>> start SOURCE DATA

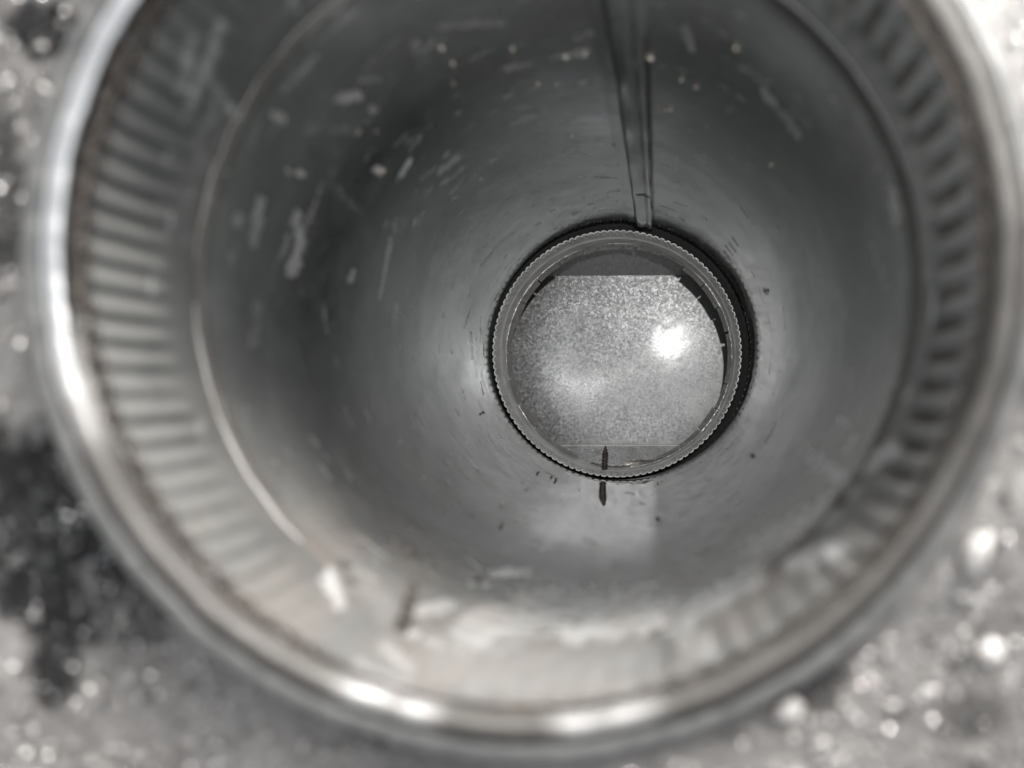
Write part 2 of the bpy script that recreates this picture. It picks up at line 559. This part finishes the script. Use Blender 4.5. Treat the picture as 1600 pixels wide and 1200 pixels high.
# ------------------------------------------------------------------ stains and painted sheen on the pipe wall
# each: list of photograph points along the mark, width in pixels, strength
SMEARS_AND_SHEEN = [
    ([(407, 315), (398, 378)], 17, .8), ([(462, 338), (470, 375), (455, 425)], 19, .85), ([(470, 375), (505, 285)], 9, .5),
    ([(641, 250), (627, 273)], 9, 1), ([(687, 268), (716, 244)], 9, .7), ([(588, 266), (592, 268)], 15, .9), ([(700, 280), (690, 287)], 6, .6),
    ([(375, 340), (372, 346)], 22, .7), ([(345, 40), (318, 118), (296, 168)], 17, .55), ([(318, 118), (372, 182)], 15, .5),
    ([(300, 60), (285, 140)], 18, .45), ([(528, 156), (560, 150)], 16, .75), ([(566, 126), (590, 123)], 11, .6), ([(580, 170), (582, 172)], 13, .7), ([(648, 70), (655, 80)], 16, .5),
    ([(690, 40), (785, 36)], 11, .45), ([(610, 375), (594, 465)], 7, .6), ([(552, 425), (547, 438)], 9, .7), ([(790, 108), (830, 98)], 10, .4),
    ([(800, 196), (836, 180)], 9, .5), ([(1070, 45), (1082, 78)], 12, .55), ([(1190, 140), (1247, 212)], 13, .55), ([(1160, 105), (1195, 130)], 9, .4),
    ([(1140, 245), (1175, 262)], 8, .4), ([(1395, 295), (1402, 345)], 14, .45), ([(1312, 655), (1322, 662)], 9, .6), ([(820, 310), (840, 300)], 5, .6),
    ([(735, 342), (762, 330)], 5, .5), ([(515, 895), (530, 942)], 20, .6), ([(505, 905), (512, 920)], 12, .5), ([(632, 985), (650, 992)], 13, .6), ([(665, 1000), (690, 1012)], 14, .35),
    ([(772, 897), (826, 893)], 15, .95), ([(735, 912), (760, 914)], 10, .6), ([(890, 990), (960, 985), (1025, 968)], 34, .6), ([(820, 936), (870, 925)], 24, .5),
    ([(960, 930), (1020, 915)], 18, .45), ([(1000, 985), (1040, 960)], 26, .3), ([(660, 955), (700, 945)], 24, .4), ([(880, 1010), (1000, 1040)], 40, .12),
    ([(600, 1010), (640, 1045)], 20, .25), ([(560, 1040), (640, 1075)], 16, .2), ([(860, 90), (905, 80)], 8, .35), ([(700, 425), (694, 455)], 5, .5), ([(735, 520), (738, 560)], 5, .3),
    ([(480, 200), (560, 205)], 14, .25), ([(400, 480), (395, 540)], 16, .3), ([(520, 290), (560, 330)], 16, .22), ([(940, 45), (900, 60)], 12, .35),
    ([(1250, 700), (1330, 760)], 26, .35), ([(1180, 850), (1290, 800)], 40, .35), ([(1080, 960), (1180, 900)], 40, .35), ([(1350, 730), (1400, 700)], 25, .4), ([(1240, 880), (1320, 850)], 30, .4),
    ([(452, 365), (438, 405)], 8, .6), ([(720, 1010), (820, 1025), (960, 1010)], 130, .12), ([(745, 985), (850, 955), (1000, 955)], 75, .4), ([(740, 1060), (980, 1055)], 60, .1), ([(1040, 940), (1090, 1010)], 45, .2), ([(610, 960), (560, 900)], 36, .15), ([(430, 180), (440, 186)], 14, .9), ([(466, 270), (474, 272)], 9, .9), ([(450, 266), (452, 270)], 8, .8), ([(875, 88), (912, 86)], 9, .6),  # the widest marks paint the pale sheen on the pipe floor
]
DARKS = [
    ([(1134, 384), (1144, 398)], 3, 1), ([(1139, 379), (1149, 393)], 3, 1), ([(1144, 371), (1153, 384)], 3, 1), ([(1132, 392), (1140, 401)], 3, .7), ([(1131, 394), (1142, 407)], 2.5, .9),
    ([(1194, 452), (1197, 458)], 7, .9), ([(1170, 710), (1178, 714)], 7, .7), ([(1024, 808), (1031, 812)], 7, .7), ([(838, 738), (843, 741)], 5, .5),
    ([(536, 882), (546, 884)], 10, .7), ([(545, 905), (556, 912)], 11, .7), ([(640, 850), (648, 866)], 13, .4), ([(1030, 870), (1040, 876)], 8, .5), ([(742, 905), (752, 910)], 9, .8),
    ([(916, 845), (926, 850)], 14, .35), ([(978, 770), (990, 772)], 4, .8), ([(1000, 785), (1006, 788)], 4, .7),
]

def random_marks():
    """fine scuffs from handling: mostly round the pipe, thickest in the upper left"""
    out = []
    rg = np.random.default_rng(5)
    while len(out) < 620:
        t = math.radians(rg.normal(125, 42)) if rg.random() < .7 else rg.random() * 2 * PI
        d = 100 + 200 * rg.random() ** 1.2
        ln = (1.2 + 6 * rg.random() ** 2.5) * .5
        sl = rg.normal(0, .35)
        x0, y0 = project(50 * math.cos(t - ln / 50), 50 * math.sin(t - ln / 50), d - ln * sl)
        x1, y1 = project(50 * math.cos(t + ln / 50), 50 * math.sin(t + ln / 50), d + ln * sl)
        out.append(([(x0, y0), (x1, y1)], max(2.2, (.25 + .55 * rg.random() ** 2) * 1250 / d), .12 + .5 * rg.random() ** 2))
    return out
SMEARS_AND_SHEEN += random_marks()

def stamp(px, py, marks, seed):
    m = np.zeros_like(px)
    ragged = .55 * fnoise(px / 12, py / 12, seed) + .45 * fnoise(px / 4.5, py / 4.5, seed + 3)
    for pts, wd, s in marks:
        x0 = min(p[0] for p in pts) - 2 * wd; x1 = max(p[0] for p in pts) + 2 * wd
        y0 = min(p[1] for p in pts) - 2 * wd; y1 = max(p[1] for p in pts) + 2 * wd
        ix = np.nonzero((px > x0) & (px < x1) & (py > y0) & (py < y1))[0]
        if not len(ix):
            continue
        X, Y = px[ix], py[ix]
        best = np.full(len(ix), 1e9)
        for (ax, ay), (bx, by) in zip(pts[:-1], pts[1:]):
            L2 = max((bx - ax) ** 2 + (by - ay) ** 2, 1e-6)
            t = np.clip(((X - ax) * (bx - ax) + (Y - ay) * (by - ay)) / L2, 0, 1)
            best = np.minimum(best, np.hypot(X - ax - t * (bx - ax), Y - ay - t * (by - ay)))
        v = s * (1 - smoothstep(.3, .62, best / wd + (ragged[ix] - .5) * 1.1))
        m[ix] = np.maximum(m[ix], v)
    return m

def wall_attrs(verts, T, D):
    px, py = project(verts[:, 0], verts[:, 1], D)
    smear_and_sheen = stamp(px, py, SMEARS_AND_SHEEN, 21)
    dark = stamp(px, py, DARKS, 31)
    deg = np.degrees(T) % 360
    # chalky line left by an old joint, two thirds of the way down
    arc = smoothstep(95, 110, deg) * (1 - smoothstep(185, 205, deg))
    line = np.exp(-((D - 214 - 2.2 * np.sin(T * 2.3)) / .55) ** 2) * (fnoise(T * 60, D * .8, 4) > .48) * arc
    smear_and_sheen = np.maximum(smear_and_sheen, .55 * line)
    # dust on the bead, mostly on the left and lower left
    left = smoothstep(112, 150, deg) * (1 - smoothstep(225, 250, deg))
    dust = 1.15 * np.exp(-((D - 110.9 - 1.6 * (fnoise(T * 34, T * 0, 92) - .5)) / 1.7) ** 2) * (.04 + .9 * left) * (.6 + .4 * fnoise(T * 40, D * .5, 8))
    # dirt line in the joint under the rim
    dl = smoothstep(95, 125, deg) * (1 - smoothstep(235, 252, deg))
    edge = D - (fnoise(T * 50, D * 0, 12) - .5) * 1.0
    dark = np.maximum(dark, (.15 + .8 * dl) * np.exp(-((edge - 88.9) / .55) ** 2))
    # darker band below the bead on the far side
    right = smoothstep(290, 330, deg) + (1 - smoothstep(45, 75, deg))
    dark = np.maximum(dark, .85 * np.clip(right, 0, 1) * np.exp(-((D - 113.6) / 2.6) ** 2) * (.7 + .3 * fnoise(T * 30, D, 2)))
    dust = np.maximum(dust, .35 * smoothstep(200, 235, deg) * (1 - smoothstep(300, 330, deg)) * smoothstep(.45, .7, fnoise(T * 9, D / 11, 17)) * (1 - smoothstep(120, 170, D)))
    # smooth strip along the lowest side, coloured pale to paint the reflected wedge
    wv = 14 * (fnoise(T * 12, D / 25, 33) - .5)
    painted_sheen = smoothstep(240, 262, deg + wv) * (1 - smoothstep(283.5, 287, deg + wv * .15)) * smoothstep(130, 200, D + wv * 1.5) * (.75 + .25 * fnoise(T * 30, D / 30, 34))
    side = np.clip(smoothstep(318, 345, deg + wv) + 1 - smoothstep(28, 52, deg + wv), 0, 1)  # pale sheen painted on the right wall near the far ring
    painted_sheen = np.maximum(painted_sheen, .7 * side * smoothstep(195, 262, D + wv))
    floor_darkening = smoothstep(180, 225, deg) * (1 - smoothstep(325, 360, deg)) * (1 - painted_sheen)  # lower side darkened in colour so the painted reflection stands out
    return {'smear_and_sheen': smear_and_sheen, 'dust': dust, 'dark': dark, 'painted_sheen': painted_sheen, 'floor_darkening': floor_darkening}

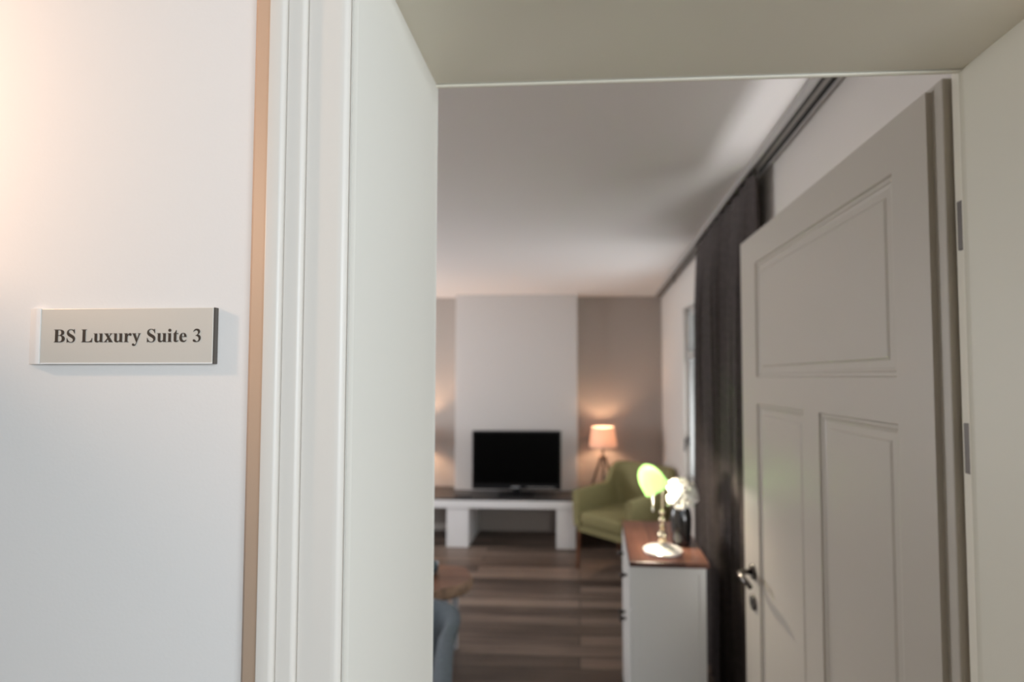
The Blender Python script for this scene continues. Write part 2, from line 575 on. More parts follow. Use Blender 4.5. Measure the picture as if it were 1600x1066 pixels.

>> end SOURCE DATA

§ STATED PROBLEM: Check the records above line by line and tally those holding the string "picture". Answer with the number only.

§ FINISHED TASK: 2